Continuing its bid to have a presence in all bookselling categories, Barnes & Noble announced last week that it has bought a 49% share of on-demand publisher iUniverse.com, formerly known as t xcel. iUniverse hopes to publish about 2000 titles per month, half of which will not have been published before; the other half will be out-of-print titles. Financial terms were not disclosed.

The purchase signals an important foray into a new arena for the retailer. By the end of the month, customers will be able to browse through selected iUniverse titles in endcaps in nearly all of Barnes & Noble's 522 superstores as well as learn about additional iUniverse titles. Eventually, customers will also be able to order all iUniverse books from bn.com. (Mall stores will not be included.) The imprint will be marketed and labeled with the press's name. Barnes & Noble also said that on-site machines are not planned for the immediate future, but could happen in three to five years.

"Just as Barnes & Noble revolutionized bookselling, iUniverse.com will revolutionize and liberate publishing forever," B&N vice-chairman Steve Riggio said in a conference call with the media.
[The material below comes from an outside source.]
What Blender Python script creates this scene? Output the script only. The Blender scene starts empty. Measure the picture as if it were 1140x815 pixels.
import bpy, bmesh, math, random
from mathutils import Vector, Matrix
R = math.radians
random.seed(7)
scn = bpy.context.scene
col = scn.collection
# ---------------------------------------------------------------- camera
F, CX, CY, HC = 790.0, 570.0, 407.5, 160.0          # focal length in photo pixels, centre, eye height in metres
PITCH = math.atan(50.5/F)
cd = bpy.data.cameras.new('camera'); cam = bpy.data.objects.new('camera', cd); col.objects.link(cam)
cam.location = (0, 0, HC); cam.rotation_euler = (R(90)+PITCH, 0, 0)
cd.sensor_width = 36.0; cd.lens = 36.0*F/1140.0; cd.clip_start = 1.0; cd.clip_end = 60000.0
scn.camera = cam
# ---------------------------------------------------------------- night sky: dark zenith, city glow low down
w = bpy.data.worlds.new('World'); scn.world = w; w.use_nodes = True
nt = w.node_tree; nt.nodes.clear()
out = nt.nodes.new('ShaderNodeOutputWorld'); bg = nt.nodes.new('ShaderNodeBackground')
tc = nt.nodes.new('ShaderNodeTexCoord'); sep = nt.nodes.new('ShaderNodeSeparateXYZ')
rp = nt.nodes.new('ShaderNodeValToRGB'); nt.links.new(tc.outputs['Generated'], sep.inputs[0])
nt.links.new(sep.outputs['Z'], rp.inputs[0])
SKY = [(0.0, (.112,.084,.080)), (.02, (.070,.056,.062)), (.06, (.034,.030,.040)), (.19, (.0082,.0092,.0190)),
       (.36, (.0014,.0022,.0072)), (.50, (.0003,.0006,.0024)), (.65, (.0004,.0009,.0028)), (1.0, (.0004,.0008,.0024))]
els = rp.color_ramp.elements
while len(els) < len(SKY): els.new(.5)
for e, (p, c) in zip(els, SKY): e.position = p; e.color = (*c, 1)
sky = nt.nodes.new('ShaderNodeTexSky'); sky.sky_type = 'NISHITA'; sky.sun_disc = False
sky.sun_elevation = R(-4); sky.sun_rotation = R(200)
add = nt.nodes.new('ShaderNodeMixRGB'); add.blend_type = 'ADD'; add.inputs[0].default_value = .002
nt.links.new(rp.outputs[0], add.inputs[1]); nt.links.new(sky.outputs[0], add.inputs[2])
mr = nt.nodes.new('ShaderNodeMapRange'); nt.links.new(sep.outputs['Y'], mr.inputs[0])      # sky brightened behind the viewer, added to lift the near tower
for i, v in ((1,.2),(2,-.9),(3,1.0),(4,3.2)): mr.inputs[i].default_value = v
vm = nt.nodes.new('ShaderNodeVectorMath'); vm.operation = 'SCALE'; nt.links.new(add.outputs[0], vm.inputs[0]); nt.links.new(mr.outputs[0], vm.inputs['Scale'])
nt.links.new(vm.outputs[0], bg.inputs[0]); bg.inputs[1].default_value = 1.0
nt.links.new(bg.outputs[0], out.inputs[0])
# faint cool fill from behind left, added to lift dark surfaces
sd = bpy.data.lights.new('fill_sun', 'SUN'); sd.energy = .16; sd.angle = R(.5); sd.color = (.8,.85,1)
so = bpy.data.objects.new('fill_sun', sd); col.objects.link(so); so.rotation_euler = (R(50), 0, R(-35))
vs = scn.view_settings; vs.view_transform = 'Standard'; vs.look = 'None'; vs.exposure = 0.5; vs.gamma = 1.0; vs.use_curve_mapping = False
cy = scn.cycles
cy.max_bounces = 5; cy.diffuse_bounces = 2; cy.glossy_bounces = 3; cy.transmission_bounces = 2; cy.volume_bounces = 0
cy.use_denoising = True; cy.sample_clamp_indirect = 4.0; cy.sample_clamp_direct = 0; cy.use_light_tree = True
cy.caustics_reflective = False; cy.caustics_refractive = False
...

The move represents a sort of vertical integration that could allow B&N to have a say not merely in the marketing and retailing of books, but aspects of publishing as well. Riggio told PW that B&N would help iUniverse "identify [publishing] opportunities." He also said there is "no guaranteed shelf space" in B&N stores for particular iUniverse titles. For its part, iUniverse gains access to marketing dollars and mainstream acceptance, as the press tries to break down the sense that it is a vanity house. But even after the deal, iUniverse CEO Richard Tam told PW, the company will continue to make sovereign decisions. "We are not a Barnes & Noble company. We are a publisher," Tam said.
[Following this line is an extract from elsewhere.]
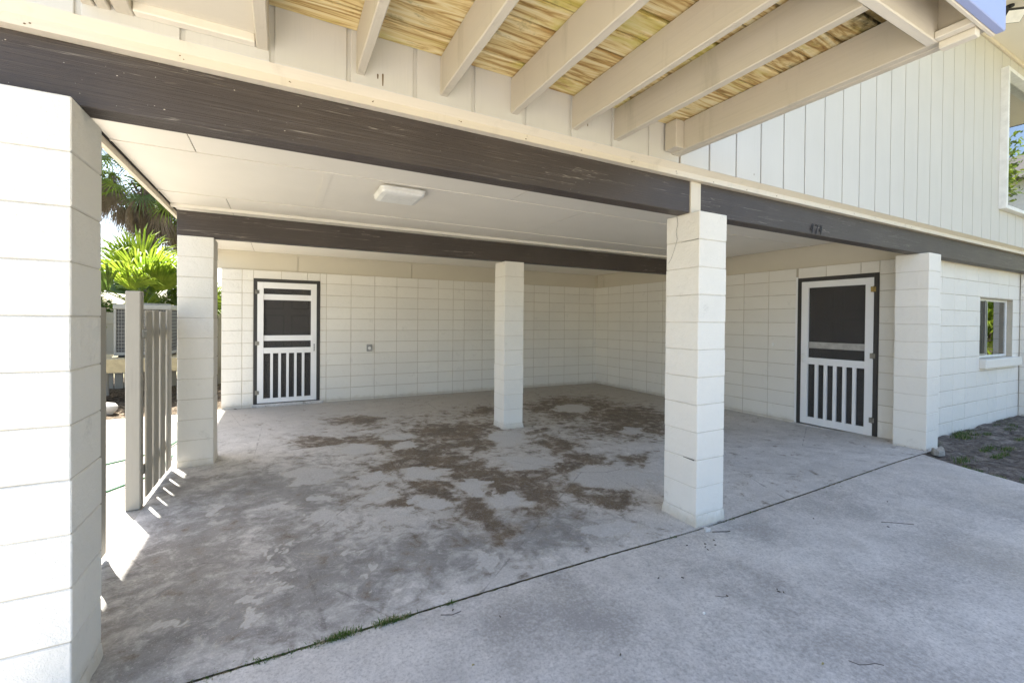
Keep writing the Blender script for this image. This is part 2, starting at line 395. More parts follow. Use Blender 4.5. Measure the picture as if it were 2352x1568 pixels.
PALE=[(1.73,3.98,0.27,-0.13,-0.2,-0.28),(1.55,2.31,0.15,-0.07,-0.1,-0.11),(-2.18,0.89,0.11,-0.05,-0.01,-0.06),(-2.02,0.77,0.04,-0.02,-0.02,-0.07),(-2.08,1.0,0.04,-0.02,-0.01,-0.05),(-1.9,1.99,0.13,-0.07,-0.02,-0.12),(-1.43,1.93,0.19,-0.09,-0.04,-0.14),(-1.19,1.4,0.14,-0.07,-0.06,-0.13),(-1.57,1.25,0.16,-0.08,-0.03,-0.1),(-1.04,0.99,0.14,-0.07,-0.08,-0.16),(-1.84,1.12,0.05,-0.03,-0.02,-0.07),(-2.04,1.19,0.06,-0.03,-0.01,-0.06),(-1.96,1.58,0.07,-0.04,-0.01,-0.07),(-2.29,1.18,0.06,-0.03,-0.01,-0.06),(-2.27,0.39,0.04,-0.02,-0.01,-0.06),(-1.54,0.26,0.05,-0.02,-0.03,-0.06),(-0.44,1.82,0.25,-0.12,-0.1,-0.18),(0.02,1.08,0.29,-0.14,-0.18,-0.22),(-2.43,2.39,0.22,-0.11,-0.02,-0.29),(-2.41,1.33,0.11,-0.05,-0.01,-0.11),(-2.42,1.72,0.08,-0.04,-0.0,-0.07),(-2.73,1.0,0.03,-0.02,0.0,-0.1),(-2.73,1.66,0.1,-0.05,0.0,-0.07),(-3.15,1.88,0.09,-0.04,0.01,-0.07),(-2.68,0.7,0.09,-0.05,0.0,-0.04),(-2.73,0.58,0.09,-0.04,0.0,-0.03),(-2.79,0.47,0.05,-0.03,0.0,-0.06),(-2.84,0.33,0.04,-0.02,0.0,-0.04),(-3.14,0.46,0.06,-0.03,0.01,-0.06),(-3.25,0.15,0.02,-0.01,0.01,-0.03),(-1.37,3.37,0.22,-0.11,-0.04,-0.17),(-1.94,3.02,0.22,-0.11,-0.03,-0.19),(-0.16,2.71,0.2,-0.1,-0.17,-0.33),(-1.43,2.96,0.12,-0.06,-0.03,-0.11),(-2.32,0.72,0.02,-0.01,-0.01,-0.08),(-0.59,0.25,0.2,-0.1,-0.07,-0.08),(0.23,0.92,0.19,-0.09,-0.16,-0.17)]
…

In a statement announcing the deal, Barnes & Noble focused less on customer choice and more on the muscle this would lend its publishing program. B&N currently publishes more than 1200 titles in its own program; Riggio said the two programs "will have nothing to do with each other."

iUniverse.com, which uses IBM's technology for its on-demand operations, changed its name from t xcel over the summer. It has two programs: one for new authors and another for out-of-print titles. Costs to publish can run as low as $99, and iUniverse allows authors to spend $299 to plug into a Writer's Digest network of editors. Royalties range from 20% for print (i.e., on-demand sales) and 50% for electronic sales.

The B&N investment could pose a further threat to what has historically been independent booksellers' strength: backlist titles. But Tam expressed interest in partnering with other booksellers. "Our main interest is content," he said. "We want to sell through as many outlets as possible." And publishers remain enthusiastic about on-demand. "Random House is gung ho supportive of what we call short-print-run technology," said spokesman Stuart Applebaum. "The ownership of the various technology components will not influence our support and drive forward."